--- STATED EXERCISE ---
Make an exact transcription of the material, leaving out all images.
** Begin DATA BLOCK **
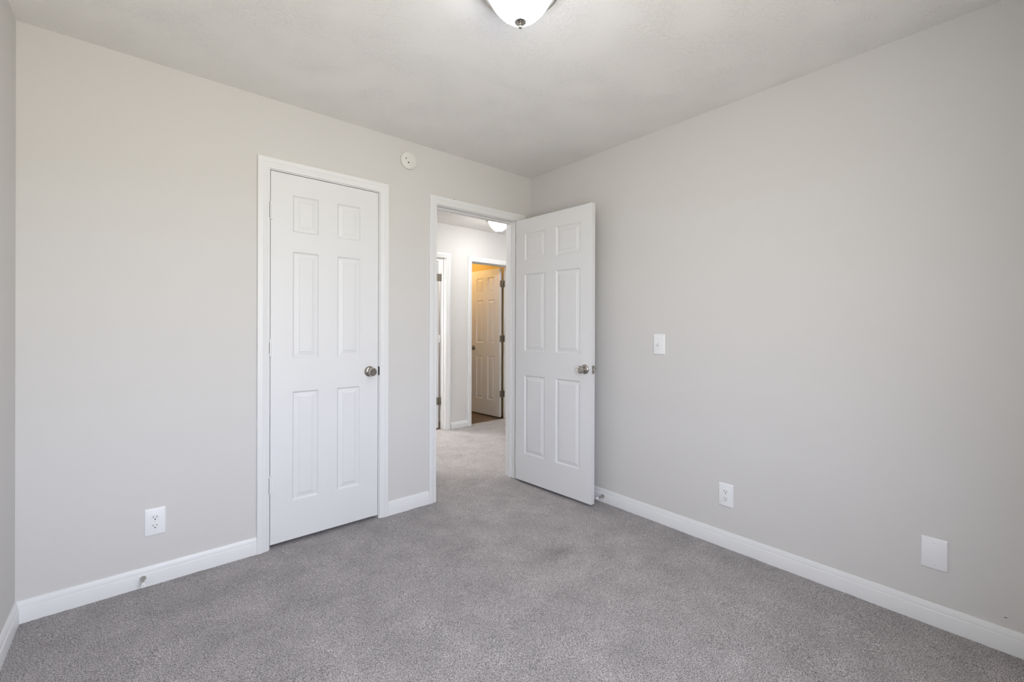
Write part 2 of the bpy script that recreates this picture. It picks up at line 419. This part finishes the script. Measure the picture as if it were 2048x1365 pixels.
# chipped paint on top of the doorway casing
m = MB(); m.lathe([(0, .001), (.0022, .0006), (.0032, -.0008), (0, -.001)], 9, Matrix.Translation((-.757, -.0165, ZT+RV+CW-.001)) @ Matrix.Rotation(math.radians(90), 4, 'X') @ Matrix.Scale(1.5, 4, (1, 0, 0)))
bl2(m, 'paint_chip', M['blackgap'])

# ------------------------------------------------------------------ six-panel doors
def slab(w, h, th, panels):
    """local: x 0..w along the door from the hinge edge, y 0 (front) .. th (back), z 0..h. Both faces panelled"""
    mb = MB()
    xs = sorted({0, w} | {p[0] for p in panels} | {p[1] for p in panels})
    zs = sorted({0, h} | {p[2] for p in panels} | {p[3] for p in panels})
    rings = [(0, 0), (.004, .0045), (.008, .0088), (.012, .0092), (.0335, .0042), (.0355, .0020)]
    for y, s in ((0, 1), (th, -1)):
        for i in range(len(xs)-1):
            for k in range(len(zs)-1):
                a, b_, c, d = xs[i], xs[i+1], zs[k], zs[k+1]
                if any(p[0] <= a+1e-6 and p[1] >= b_-1e-6 and p[2] <= c+1e-6 and p[3] >= d-1e-6 for p in panels): continue
                mb.add([(a, y, c), (b_, y, c), (b_, y, d), (a, y, d)], [(0, 1, 2, 3)])
        for p in panels:
            vs = []
            for o, dp in rings:
                vs += [(p[0]+o, y+s*dp, p[2]+o), (p[1]-o, y+s*dp, p[2]+o), (p[1]-o, y+s*dp, p[3]-o), (p[0]+o, y+s*dp, p[3]-o)]
            fs = []
            for r in range(len(rings)-1):
                for e in range(4):
                    g = (e+1) % 4; fs.append((r*4+e, r*4+g, r*4+4+g, r*4+4+e))
            r = (len(rings)-1)*4; fs.append((r, r+1, r+2, r+3))
            mb.add(vs, fs)
    # rim
    for i in range(len(zs)-1):
        for x in (0, w): mb.add([(x, 0, zs[i]), (x, th, zs[i]), (x, th, zs[i+1]), (x, 0, zs[i+1])], [(0, 1, 2, 3)])
    for i in range(len(xs)-1):
        for z in (0, h): mb.add([(xs[i], 0, z), (xs[i], th, z), (xs[i+1], th, z), (xs[i+1], 0, z)], [(0, 1, 2, 3)])
    return mb
def six(x0, x1, x2, x3, dz=0):
    return [(a, b_, c+dz, d+dz) for a, b_ in ((x0, x1), (x2, x3)) for c, d in ((.215, .823), (1.010, 1.605), (1.714, 1.920))]
RX = Matrix.Rotation(math.radians(90), 4, 'X')
def knob(root, x, y, z, sgn, mat, key=False):
    """round knob on the face y, pointing along sgn*y"""
    mt = Matrix.Translation((x, y, z)) @ Matrix.Rotation(math.radians(90 if sgn < 0 else -90), 4, 'X')
    ros = MB().lathe([(0, 0), (.0325, 0), (.0330, .0015), (.0318, .004), (.0265, .0095), (.0175, .0125), (.0165, .0155), (0, .0155)], 64)
    o = ros.build('rosette', mat, root, smooth=30); o.matrix_local = mt
    kn = MB().lathe([(0, .013), (.0115, .013), (.0110, .022), (.0125, .029), (.0190, .034), (.0245, .040), (.0262, .047), (.0258, .053), (.0235, .058), (.0195, .0605), (.0185, .0595), (.010, .0590), (.0095, .0600), (.003, .0600), (0, .0596)], 64)
    k_ = kn.build('knob', mat, root, smooth=30); k_.matrix_local = mt
    tb = MB().box(-.0045, .0045, -.0012, .0012, .0595, .0625).build('turn_button', mat, k_)
    return k_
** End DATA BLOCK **
--- RESPONSE TO THE EXERCISE ---
Write part 2 of the bpy script that recreates this picture. It picks up at line 419. This part finishes the script. Measure the picture as if it were 2048x1365 pixels.
# chipped paint on top of the doorway casing
m = MB(); m.lathe([(0, .001), (.0022, .0006), (.0032, -.0008), (0, -.001)], 9, Matrix.Translation((-.757, -.0165, ZT+RV+CW-.001)) @ Matrix.Rotation(math.radians(90), 4, 'X') @ Matrix.Scale(1.5, 4, (1, 0, 0)))
bl2(m, 'paint_chip', M['blackgap'])

# ------------------------------------------------------------------ six-panel doors
def slab(w, h, th, panels):
    """local: x 0..w along the door from the hinge edge, y 0 (front) .. th (back), z 0..h. Both faces panelled"""
    mb = MB()
    xs = sorted({0, w} | {p[0] for p in panels} | {p[1] for p in panels})
    zs = sorted({0, h} | {p[2] for p in panels} | {p[3] for p in panels})
    rings = [(0, 0), (.004, .0045), (.008, .0088), (.012, .0092), (.0335, .0042), (.0355, .0020)]
    for y, s in ((0, 1), (th, -1)):
        for i in range(len(xs)-1):
            for k in range(len(zs)-1):
                a, b_, c, d = xs[i], xs[i+1], zs[k], zs[k+1]
                if any(p[0] <= a+1e-6 and p[1] >= b_-1e-6 and p[2] <= c+1e-6 and p[3] >= d-1e-6 for p in panels): continue
                mb.add([(a, y, c), (b_, y, c), (b_, y, d), (a, y, d)], [(0, 1, 2, 3)])
        for p in panels:
            vs = []
            for o, dp in rings:
                vs += [(p[0]+o, y+s*dp, p[2]+o), (p[1]-o, y+s*dp, p[2]+o), (p[1]-o, y+s*dp, p[3]-o), (p[0]+o, y+s*dp, p[3]-o)]
            fs = []
            for r in range(len(rings)-1):
                for e in range(4):
                    g = (e+1) % 4; fs.append((r*4+e, r*4+g, r*4+4+g, r*4+4+e))
            r = (len(rings)-1)*4; fs.append((r, r+1, r+2, r+3))
            mb.add(vs, fs)
    # rim
    for i in range(len(zs)-1):
        for x in (0, w): mb.add([(x, 0, zs[i]), (x, th, zs[i]), (x, th, zs[i+1]), (x, 0, zs[i+1])], [(0, 1, 2, 3)])
    for i in range(len(xs)-1):
        for z in (0, h): mb.add([(xs[i], 0, z), (xs[i], th, z), (xs[i+1], th, z), (xs[i+1], 0, z)], [(0, 1, 2, 3)])
    return mb
def six(x0, x1, x2, x3, dz=0):
    return [(a, b_, c+dz, d+dz) for a, b_ in ((x0, x1), (x2, x3)) for c, d in ((.215, .823), (1.010, 1.605), (1.714, 1.920))]
RX = Matrix.Rotation(math.radians(90), 4, 'X')
def knob(root, x, y, z, sgn, mat, key=False):
    """round knob on the face y, pointing along sgn*y"""
    mt = Matrix.Translation((x, y, z)) @ Matrix.Rotation(math.radians(90 if sgn < 0 else -90), 4, 'X')
    ros = MB().lathe([(0, 0), (.0325, 0), (.0330, .0015), (.0318, .004), (.0265, .0095), (.0175, .0125), (.0165, .0155), (0, .0155)], 64)
    o = ros.build('rosette', mat, root, smooth=30); o.matrix_local = mt
    kn = MB().lathe([(0, .013), (.0115, .013), (.0110, .022), (.0125, .029), (.0190, .034), (.0245, .040), (.0262, .047), (.0258, .053), (.0235, .058), (.0195, .0605), (.0185, .0595), (.010, .0590), (.0095, .0600), (.003, .0600), (0, .0596)], 64)
    k_ = kn.build('knob', mat, root, smooth=30); k_.matrix_local = mt
    tb = MB().box(-.0045, .0045, -.0012, .0012, .0595, .0625).build('turn_button', mat, k_)
    return k_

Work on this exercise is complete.